Saturday, November 21, 2009

The Wicker Man (1973)



You know those movies that everyone at the party has seen and can hold forth long discussions on and when you sheepishly say "Oh, I've never see it" and they all look at you like you're some backwoods yokel more suited to watching NASCAR than discussing fine works of art?

That's the way I felt about The Wicker Man.

Never got around to watching it. I really should have, as it's got so much stuff I absolutely adore: occultism, paganism, murder mysteries, nude British chicks, Christopher Lee in Cher drag, gay innkeepers and their slutty daughters, sleepy Scottish hamlets, corpse unearthing, and people randomly breaking into song. The Wicker Man is almost a musical, full of those sorts of dippy folksy hippy songs that would be considered some minor form of assault if performed in public.



More to the point, I love weird towns full of people acting strange. I was at a party recently and a friend of mine mentioned that she didn't like zombie movies because she didn't understand what was particularly scary about crowds. You could look outside any day and see crowds of people. "Maybe crowds of violent cannibals charging at you might not set you off," I should have said, charming my lovely companion, "but what if you were surrounded by perfectly polite, charming people who are thinking and communicating in a completely alien way."

Yep. Having those kinds of conversations keeps my social life active.

Anyway, yeah, Wicker Man.

Most of this flick doesn't have much in the way of tension. The jerky moralistic cop doesn't stagger around a lot of dark basements, waiting for a cat to jump out at him. Most of The Wicker Man takes the basic structure of a murder mystery. Sgt. Howie arrives on Summerisle searching for a missing little girl. First the townfolks say they never heard of the missing girl, then they admit she's dead, finally Sgt. Howie begins to suspect that they're keeping the girl locked away for a horrifying ritual to appease the island's ancient pagan gods.

And then there's a twist.



This is one of those rare horror movies where the hero isn't particularly likable. Sgt. Howie is an uptight, bullying prick, the kind the Empire would have tasked with destroying planets, and on top of all those winning qualities he's a religious zealot. When he's not butting into people's jobs and offices and homes, he is staring aghast at naked women and screaming "heretic!" at people. He's really quite the prick, but he's an ideal navigator for the island's weirdness. The movie goes quite deep into the islander's strange spiritual beliefs and it's amusing having an utter asshole haranguing against them every step of the way. It also makes Howie's eventual fate especially horrific. The villagers and their goofy religious beliefs seem harmless and kind of fun at first, but the horror really creeps in when we realize exactly what they need to do to keep their crops bountiful.

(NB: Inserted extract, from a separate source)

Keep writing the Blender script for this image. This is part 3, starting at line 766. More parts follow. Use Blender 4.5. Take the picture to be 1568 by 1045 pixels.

...oh, fuck it. SPOILER ALERT They stick Sgt. Howie in a big wooden man and burn him alive.



There's a reason I don't go to Burning Man, even though I have plenty of Burners among her friends. I'm the curious type and I do love strange, strange groups of people but I've always had this weird primal fear of the crowd of hippie/raver hybrids turn against me and stick me in their elitist counterculture temple when all I want to do is take drugs and have filthy mudsex. There's something about crowds of reasonable-seeming people doing something terrible and irrational to an outsider that holds a very instinctual fear in me. As previously stated, most of The Wicker Man is fairly unscary and staged like a tea room mystery. Towards the end, when the final ghastly parade begins, I suddenly sympathized with the doomed officer.

Definitely go check this movie out. Apparently The Wicker Man is considered to be one of the best movies that ever came out of Great Britain. Beyond that, alls I can say is don't watch the seduction scene with an older relative in the room, unless you want a really uncomfortable Thanksgiving dinner.




This post is part of the Final Girl Film Club. For those of you who dug this post, welcome to my humble little blog. I'm a big horror fan and I like to apply my highly-honed, liberal-arts education bullshit shellacking skills to the stuff I enjoy. I cover movies, books, games, and music. We also got a podcast here. Welcome aboard!

1 comment:

The Igloo Keeper said...

Well said. I too have that weird primal fear. Especially when I'm infiltrating a coven of masked devil worshippers at a sacrifice and my mobile phone goes off.

That's a recurring dream rather than a fear, technically.